A government stimulus package boosts public spending, shifting the AD curve rightward, which raises demand for goods and services, increasing equilibrium output and prices.

Example 3: Rising Production Costs

If production costs increase due to higher wages, the Short-Run Aggregate Supply (SRAS) curve shifts left, leading to higher prices and lower output in the short run.

Example 4: Technological Advances

Improvements in technology decrease production costs, causing the SRAS curve to shift right. This leads to lower prices and increased output, enhancing economic growth.

Example 5: Global Economic Downturn

A global recession reduces demand for exports, shifting the AD curve left.

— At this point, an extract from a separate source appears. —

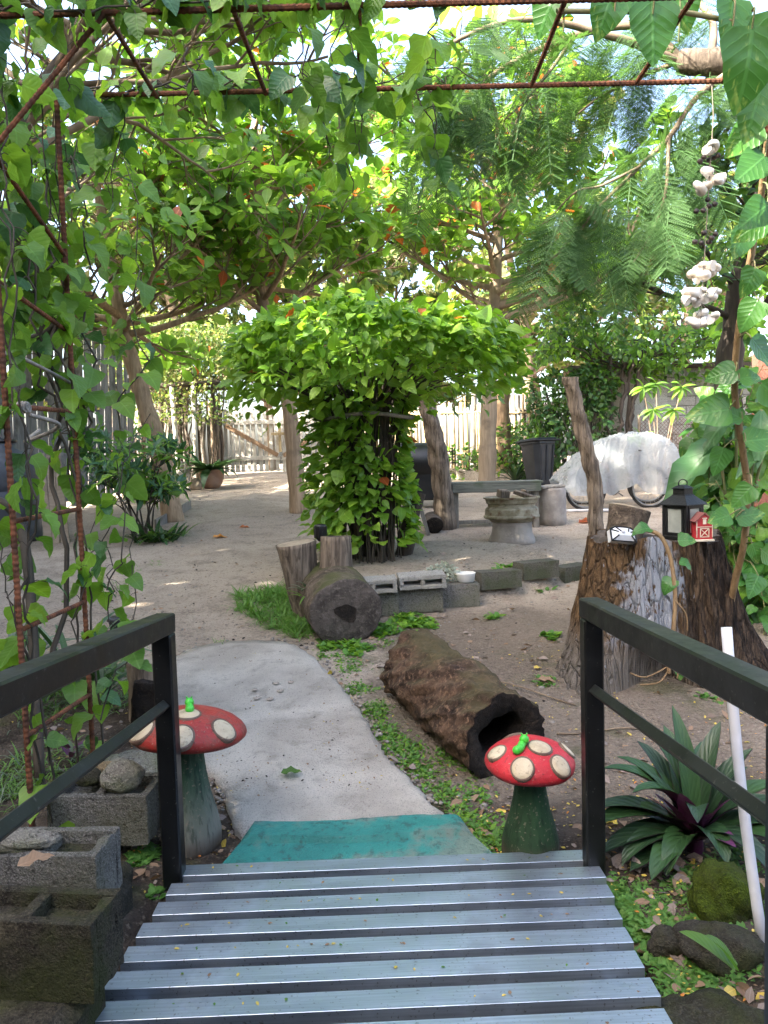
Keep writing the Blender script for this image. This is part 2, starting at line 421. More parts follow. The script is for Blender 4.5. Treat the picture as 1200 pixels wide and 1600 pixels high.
def mk_galv():
    t = NT('galvanised'); v = t.coord('Object'); vs_ = t.coord('Object', (1.5, 60, 60))
    sp = t.voro(t.coord('Object', (18, 40, 40)), 2, 'F1', 'Distance'); st = t.noise(vs_, 2, 4); n = t.noise(v, 5, 5)
    oi = t.n('ObjectInfo')
    col = t.mix(t.ramp(st, .3, .7), (.40, .45, .51), (.54, .60, .67))
    col = t.mix(t.math('MULTIPLY', oi.outputs['Random'], .25), col, (.24, .27, .30))
    col = t.mix(t.ramp(n, .56, .72, 0, .35), col, (.17, .185, .19))
    col = t.mix(t.ramp(t.noise(v, 90, 3), .62, .7, 0, .6), col, (.12, .11, .09))
    t.done(t.bsdf(col, t.math('ADD', t.ramp(sp, 0, .6, .33, .42), t.ramp(n, .4, .7, 0, .12)), .92, st, .08, .002, .5))
mk_galv()
def mk_black():
    t = NT('black_paint'); v = t.coord('Object'); n = t.noise(v, 9, 6, .65); n2 = t.noise(v, 70, 4)
    geo = t.n('NewGeometry'); s = t.n('SeparateXYZ'); t.l(geo.outputs['Normal'], s.inputs[0])
    dust = t.math('MULTIPLY', t.ramp(s.outputs[2], .4, .9), t.ramp(n, .35, .65, .15, .5))
    col = t.mix(dust, (.0035, .0038, .004), (.032, .036, .03))
    col = t.mix(t.ramp(n2, .63, .7, 0, .55), col, (.09, .09, .08))
    t.done(t.bsdf(col, t.ramp(n, .3, .7, .3, .48), 0, n2, .1, .002, .35))
mk_black()
def mk_rust():
    t = NT('rusty_rebar'); v = t.coord('Object'); n = t.noise(v, 22, 5, .65); n2 = t.noise(v, 4, 4)
    col = t.mix(t.ramp(n, .35, .65), (.055, .024, .014), (.16, .058, .026))
    col = t.mix(t.ramp(n2, .55, .7, 0, .6), col, (.035, .022, .018))
    t.done(t.bsdf(col, .85, .1, n, .5, .004, .3))
mk_rust()
def wood(name, c1, c2, c3=None, ax=2, rough=.85, sc=1.0, bstr=.6):
    t = NT(name); st = [14 * sc] * 3; st[ax] = 1.2 * sc; v = t.coord('Object', tuple(st)); n = t.noise(v, 2.2, 7, .65, .6); n2 = t.noise(t.coord('Object'), 3 * sc, 5)
    oi = t.n('ObjectInfo')
    col = t.mix(t.ramp(n, .3, .7), c1, c2)
    if c3: col = t.mix(t.ramp(n2, .5, .68, 0, .8), col, c3)
    col = t.mix(t.math('MULTIPLY', oi.outputs['Random'], .35), col, tuple(x * .6 for x in c1))
    t.done(t.bsdf(col, rough, 0, t.math('ADD', n, t.math('MULTIPLY', n2, .4)), bstr, .022, .25))
wood('weathered_wood', (.16, .145, .125), (.30, .275, .24), (.10, .085, .07))
wood('grey_board', (.10, .10, .105), (.22, .22, .225), (.05, .047, .044))
wood('white_picket', (.36, .34, .30), (.52, .49, .44), (.2, .17, .13))
wood('brown_brace', (.16, .10, .06), (.27, .18, .11))
wood('bamboo', (.28, .21, .11), (.46, .37, .22), (.15, .11, .06))
wood('bark_pale', (.20, .15, .10), (.33, .25, .17), (.12, .09, .065), sc=.8)
wood('bark_tan', (.20, .135, .08), (.38, .27, .17), (.13, .09, .06), sc=.7)
wood('bark_dark', (.045, .035, .028), (.11, .085, .065), (.03, .024, .02), sc=.8)
wood('bark_rough', (.045, .033, .024), (.27, .21, .155), (.05, .038, .03), sc=.8, bstr=1.)
wood('bench_wood', (.08, .085, .075), (.17, .18, .155), (.06, .09, .05), ax=0)
wood('plain_board', (.28, .22, .16), (.4, .33, .25), (.16, .12, .09), ax=0)
wood('stem_brown', (.16, .10, .05), (.28, .19, .10))
pmat('twig', (.12, .085, .055), (.2, .15, .1), rough=.9)
pmat('twig_dark', (.035, .03, .022), (.07, .055, .04), rough=.9)
pmat('twig_green', (.10, .12, .04), (.18, .16, .07), rough=.7)
def mk_log(name, c1, c2, c3, moss=None):
    t = NT(name); v = t.coord('Object'); n = t.noise(v, 7, 7, .7); n2 = t.noise(v, 32, 5, .7); n3 = t.noise(v, 2.2, 4)
    col = t.mix(t.ramp(n, .35, .65), c1, c2)
    col = t.mix(t.ramp(n2, .5, .68, 0, .7), col, c3)
    if moss:
        geo = t.n('NewGeometry'); s = t.n('SeparateXYZ'); t.l(geo.outputs['Normal'], s.inputs[0])
        col = t.mix(t.math('MULTIPLY', t.ramp(s.outputs[2], .35, .85), t.ramp(n3, .38, .58, 0, .8)), col, moss)
    t.done(t.bsdf(col, .95, 0, t.math('ADD', n, t.math('MULTIPLY', n2, .7)), 1., .03, .2))
mk_log('rotten_log', (.022, .014, .010), (.115, .07, .046), (.25, .155, .10), (.07, .06, .028))
mk_log('mossy_log', (.05, .038, .028), (.13, .10, .075), (.22, .175, .125), (.06, .07, .02))
mk_log('end_grain', (.04, .033, .027), (.10, .083, .07), (.16, .135, .115))
mk_log('pale_end', (.26, .21, .15), (.36, .30, .22), (.2, .155, .11))
mk_log('char_and_hole_shade', (.010, .008, .007), (.028, .021, .016), (.05, .037, .027))  # charred wood; also the painted shade of the log cavities
def cement(name, c1, c2, moss=None, mf=.6, dark=(.06, .055, .05)):
    t = NT(name); v = t.coord('Object'); n = t.noise(v, 6, 6, .65); n2 = t.noise(v, 62, 5, .7); n3 = t.noise(v, 3.1, 5, .6); n4 = t.noise(v, 150, 3, .6); n5 = t.noise(v, 21, 5, .7)
    oi = t.n('ObjectInfo')
    col = t.mix(t.ramp(n, .33, .67), c1, c2)
    col = t.mix(t.ramp(n5, .5, .68, 0, .55), col, tuple(x * .45 for x in c1))
    col = t.mix(t.ramp(n4, .52, .62, 0, .6), col, tuple(min(1, x * 1.45) for x in c2))
    col = t.mix(t.ramp(n2, .53, .63, 0, .8), col, dark)
    if moss: col = t.mix(t.ramp(n3, .42, .6, 0, mf), col, t.mix(n2, tuple(x * .6 for x in moss), tuple(x * 1.5 for x in moss)))
    t.done(t.bsdf(col, .95, 0, t.math('ADD', t.math('ADD', n2, n4), t.math('MULTIPLY', n5, .8)), 1., .02, .15))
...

This results in lower equilibrium output and prices, reflecting decreased economic activity.

MCQs

Question 1

What happens to the equilibrium price and output when the Aggregate Demand curve shifts to the right?
A) Price decreases, output decreases
B) Price increases, output increases
C) Price decreases, output increases
D) Price remains constant, output increases
Answer: B) Price increases, output increases
Explanation: A rightward shift in the Aggregate Demand curve indicates increased demand, leading to higher equilibrium prices and greater output in the short run.

Question 2

Which of the following would likely cause a leftward shift in the Short-Run Aggregate Supply curve?
A) Decrease in input prices
B) Improved technology
C) Increase in taxes on producers
D) Increased labor productivity
Answer: C) Increase in taxes on producers
Explanation: An increase in taxes on producers raises production costs, causing the Short-Run Aggregate Supply curve to shift left, resulting in higher prices and lower output.

Question 3

In the long run, what does the Long-Run Aggregate Supply curve represent?
A) A constant output regardless of price level
B) The maximum output achievable at full employment
C) The relationship between price levels and real GDP
D) The short-term effects of fiscal policy
Answer: B) The maximum output achievable at full employment
Explanation: The Long-Run Aggregate Supply curve represents the economy’s maximum sustainable output at full employment, which is unaffected by changes in the price level.